*WHAT YOU ARE ASKED TO DO*. Copy each line exactly. Drop every picture.

*RAW DATA*.
— begin —
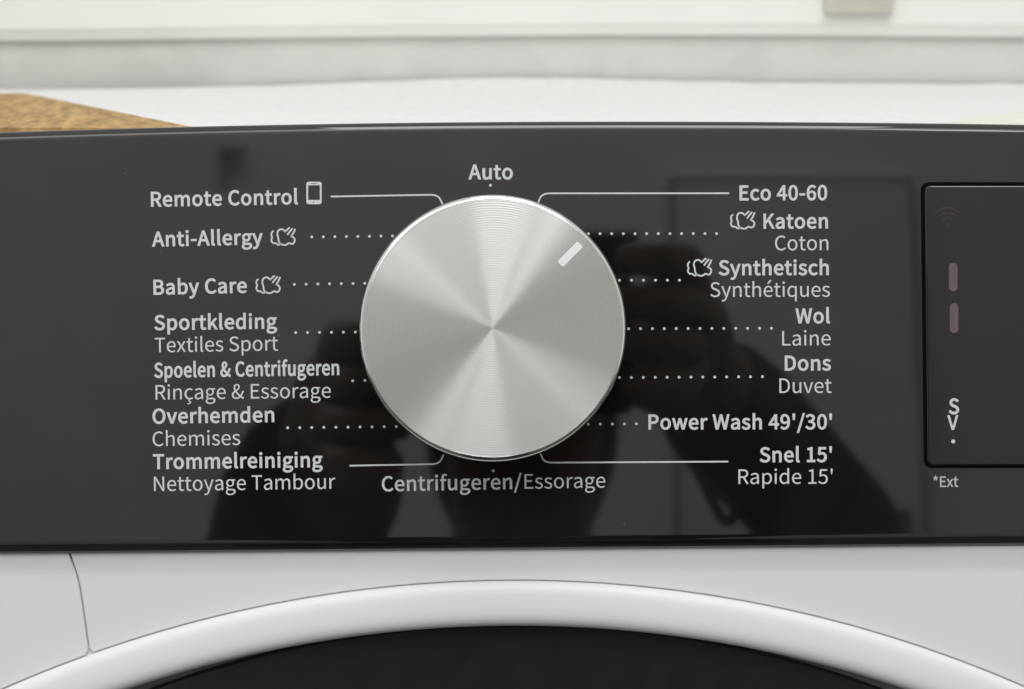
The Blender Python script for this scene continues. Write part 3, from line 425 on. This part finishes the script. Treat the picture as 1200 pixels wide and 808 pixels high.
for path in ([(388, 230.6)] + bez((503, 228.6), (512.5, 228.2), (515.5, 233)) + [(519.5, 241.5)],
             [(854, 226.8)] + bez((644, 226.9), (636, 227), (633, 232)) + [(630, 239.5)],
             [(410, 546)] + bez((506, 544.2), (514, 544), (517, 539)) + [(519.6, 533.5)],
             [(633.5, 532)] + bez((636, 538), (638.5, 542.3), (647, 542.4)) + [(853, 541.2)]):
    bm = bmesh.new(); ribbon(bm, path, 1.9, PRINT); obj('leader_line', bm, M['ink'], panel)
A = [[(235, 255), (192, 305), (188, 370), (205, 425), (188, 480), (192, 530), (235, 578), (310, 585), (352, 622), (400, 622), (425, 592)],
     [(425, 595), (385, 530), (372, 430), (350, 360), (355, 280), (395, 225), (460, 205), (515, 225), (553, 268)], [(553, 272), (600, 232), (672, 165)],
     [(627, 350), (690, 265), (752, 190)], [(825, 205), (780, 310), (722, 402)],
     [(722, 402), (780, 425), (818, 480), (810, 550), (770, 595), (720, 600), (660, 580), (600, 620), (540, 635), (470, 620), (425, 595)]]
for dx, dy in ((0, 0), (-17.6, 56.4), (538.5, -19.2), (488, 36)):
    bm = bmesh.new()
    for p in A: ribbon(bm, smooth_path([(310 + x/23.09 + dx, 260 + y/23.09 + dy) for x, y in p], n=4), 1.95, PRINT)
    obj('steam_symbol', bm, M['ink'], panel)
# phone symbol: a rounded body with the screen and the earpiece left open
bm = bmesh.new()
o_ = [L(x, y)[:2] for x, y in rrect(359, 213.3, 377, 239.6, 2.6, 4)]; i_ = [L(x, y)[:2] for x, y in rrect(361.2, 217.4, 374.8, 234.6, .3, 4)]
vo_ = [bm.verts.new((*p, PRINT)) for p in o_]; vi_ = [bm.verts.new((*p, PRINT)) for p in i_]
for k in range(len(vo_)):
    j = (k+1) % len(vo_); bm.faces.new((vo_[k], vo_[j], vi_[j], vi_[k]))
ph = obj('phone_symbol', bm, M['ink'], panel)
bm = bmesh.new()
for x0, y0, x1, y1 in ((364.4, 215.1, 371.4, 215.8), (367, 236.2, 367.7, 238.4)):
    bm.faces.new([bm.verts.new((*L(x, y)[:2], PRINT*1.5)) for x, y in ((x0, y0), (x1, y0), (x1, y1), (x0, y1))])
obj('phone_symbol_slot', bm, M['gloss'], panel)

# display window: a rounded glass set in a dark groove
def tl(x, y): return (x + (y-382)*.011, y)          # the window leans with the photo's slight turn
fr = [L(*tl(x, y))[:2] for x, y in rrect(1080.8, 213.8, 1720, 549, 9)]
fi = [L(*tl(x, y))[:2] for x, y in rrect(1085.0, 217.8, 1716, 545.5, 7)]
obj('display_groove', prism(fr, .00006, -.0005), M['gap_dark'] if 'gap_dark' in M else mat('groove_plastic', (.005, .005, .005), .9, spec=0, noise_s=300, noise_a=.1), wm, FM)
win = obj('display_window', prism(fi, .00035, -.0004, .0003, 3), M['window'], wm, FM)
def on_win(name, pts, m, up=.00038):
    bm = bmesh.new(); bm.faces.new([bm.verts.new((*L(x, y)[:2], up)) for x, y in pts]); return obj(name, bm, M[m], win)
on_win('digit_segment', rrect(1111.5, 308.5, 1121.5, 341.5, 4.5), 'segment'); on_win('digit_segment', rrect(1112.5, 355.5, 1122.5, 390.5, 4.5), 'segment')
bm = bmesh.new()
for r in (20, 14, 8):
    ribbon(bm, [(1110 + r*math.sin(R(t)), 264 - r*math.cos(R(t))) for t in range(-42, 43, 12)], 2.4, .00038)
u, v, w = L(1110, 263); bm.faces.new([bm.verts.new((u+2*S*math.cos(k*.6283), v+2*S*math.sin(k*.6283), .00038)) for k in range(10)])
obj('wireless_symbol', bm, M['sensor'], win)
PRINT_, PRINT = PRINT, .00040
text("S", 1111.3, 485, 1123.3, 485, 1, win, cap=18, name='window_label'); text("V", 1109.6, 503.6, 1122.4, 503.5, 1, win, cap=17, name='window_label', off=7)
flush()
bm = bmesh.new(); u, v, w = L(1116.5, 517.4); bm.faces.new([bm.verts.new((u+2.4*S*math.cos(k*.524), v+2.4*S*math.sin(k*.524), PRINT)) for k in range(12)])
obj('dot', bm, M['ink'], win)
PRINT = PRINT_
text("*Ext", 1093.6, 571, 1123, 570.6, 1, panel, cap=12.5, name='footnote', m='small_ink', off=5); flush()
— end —
*ANSWER IN FULL*.
The Blender Python script for this scene continues. Write part 3, from line 425 on. This part finishes the script. Treat the picture as 1200 pixels wide and 808 pixels high.
for path in ([(388, 230.6)] + bez((503, 228.6), (512.5, 228.2), (515.5, 233)) + [(519.5, 241.5)],
             [(854, 226.8)] + bez((644, 226.9), (636, 227), (633, 232)) + [(630, 239.5)],
             [(410, 546)] + bez((506, 544.2), (514, 544), (517, 539)) + [(519.6, 533.5)],
             [(633.5, 532)] + bez((636, 538), (638.5, 542.3), (647, 542.4)) + [(853, 541.2)]):
    bm = bmesh.new(); ribbon(bm, path, 1.9, PRINT); obj('leader_line', bm, M['ink'], panel)
A = [[(235, 255), (192, 305), (188, 370), (205, 425), (188, 480), (192, 530), (235, 578), (310, 585), (352, 622), (400, 622), (425, 592)],
     [(425, 595), (385, 530), (372, 430), (350, 360), (355, 280), (395, 225), (460, 205), (515, 225), (553, 268)], [(553, 272), (600, 232), (672, 165)],
     [(627, 350), (690, 265), (752, 190)], [(825, 205), (780, 310), (722, 402)],
     [(722, 402), (780, 425), (818, 480), (810, 550), (770, 595), (720, 600), (660, 580), (600, 620), (540, 635), (470, 620), (425, 595)]]
for dx, dy in ((0, 0), (-17.6, 56.4), (538.5, -19.2), (488, 36)):
    bm = bmesh.new()
    for p in A: ribbon(bm, smooth_path([(310 + x/23.09 + dx, 260 + y/23.09 + dy) for x, y in p], n=4), 1.95, PRINT)
    obj('steam_symbol', bm, M['ink'], panel)
# phone symbol: a rounded body with the screen and the earpiece left open
bm = bmesh.new()
o_ = [L(x, y)[:2] for x, y in rrect(359, 213.3, 377, 239.6, 2.6, 4)]; i_ = [L(x, y)[:2] for x, y in rrect(361.2, 217.4, 374.8, 234.6, .3, 4)]
vo_ = [bm.verts.new((*p, PRINT)) for p in o_]; vi_ = [bm.verts.new((*p, PRINT)) for p in i_]
for k in range(len(vo_)):
    j = (k+1) % len(vo_); bm.faces.new((vo_[k], vo_[j], vi_[j], vi_[k]))
ph = obj('phone_symbol', bm, M['ink'], panel)
bm = bmesh.new()
for x0, y0, x1, y1 in ((364.4, 215.1, 371.4, 215.8), (367, 236.2, 367.7, 238.4)):
    bm.faces.new([bm.verts.new((*L(x, y)[:2], PRINT*1.5)) for x, y in ((x0, y0), (x1, y0), (x1, y1), (x0, y1))])
obj('phone_symbol_slot', bm, M['gloss'], panel)

# display window: a rounded glass set in a dark groove
def tl(x, y): return (x + (y-382)*.011, y)          # the window leans with the photo's slight turn
fr = [L(*tl(x, y))[:2] for x, y in rrect(1080.8, 213.8, 1720, 549, 9)]
fi = [L(*tl(x, y))[:2] for x, y in rrect(1085.0, 217.8, 1716, 545.5, 7)]
obj('display_groove', prism(fr, .00006, -.0005), M['gap_dark'] if 'gap_dark' in M else mat('groove_plastic', (.005, .005, .005), .9, spec=0, noise_s=300, noise_a=.1), wm, FM)
win = obj('display_window', prism(fi, .00035, -.0004, .0003, 3), M['window'], wm, FM)
def on_win(name, pts, m, up=.00038):
    bm = bmesh.new(); bm.faces.new([bm.verts.new((*L(x, y)[:2], up)) for x, y in pts]); return obj(name, bm, M[m], win)
on_win('digit_segment', rrect(1111.5, 308.5, 1121.5, 341.5, 4.5), 'segment'); on_win('digit_segment', rrect(1112.5, 355.5, 1122.5, 390.5, 4.5), 'segment')
bm = bmesh.new()
for r in (20, 14, 8):
    ribbon(bm, [(1110 + r*math.sin(R(t)), 264 - r*math.cos(R(t))) for t in range(-42, 43, 12)], 2.4, .00038)
u, v, w = L(1110, 263); bm.faces.new([bm.verts.new((u+2*S*math.cos(k*.6283), v+2*S*math.sin(k*.6283), .00038)) for k in range(10)])
obj('wireless_symbol', bm, M['sensor'], win)
PRINT_, PRINT = PRINT, .00040
text("S", 1111.3, 485, 1123.3, 485, 1, win, cap=18, name='window_label'); text("V", 1109.6, 503.6, 1122.4, 503.5, 1, win, cap=17, name='window_label', off=7)
flush()
bm = bmesh.new(); u, v, w = L(1116.5, 517.4); bm.faces.new([bm.verts.new((u+2.4*S*math.cos(k*.524), v+2.4*S*math.sin(k*.524), PRINT)) for k in range(12)])
obj('dot', bm, M['ink'], win)
PRINT = PRINT_
text("*Ext", 1093.6, 571, 1123, 570.6, 1, panel, cap=12.5, name='footnote', m='small_ink', off=5); flush()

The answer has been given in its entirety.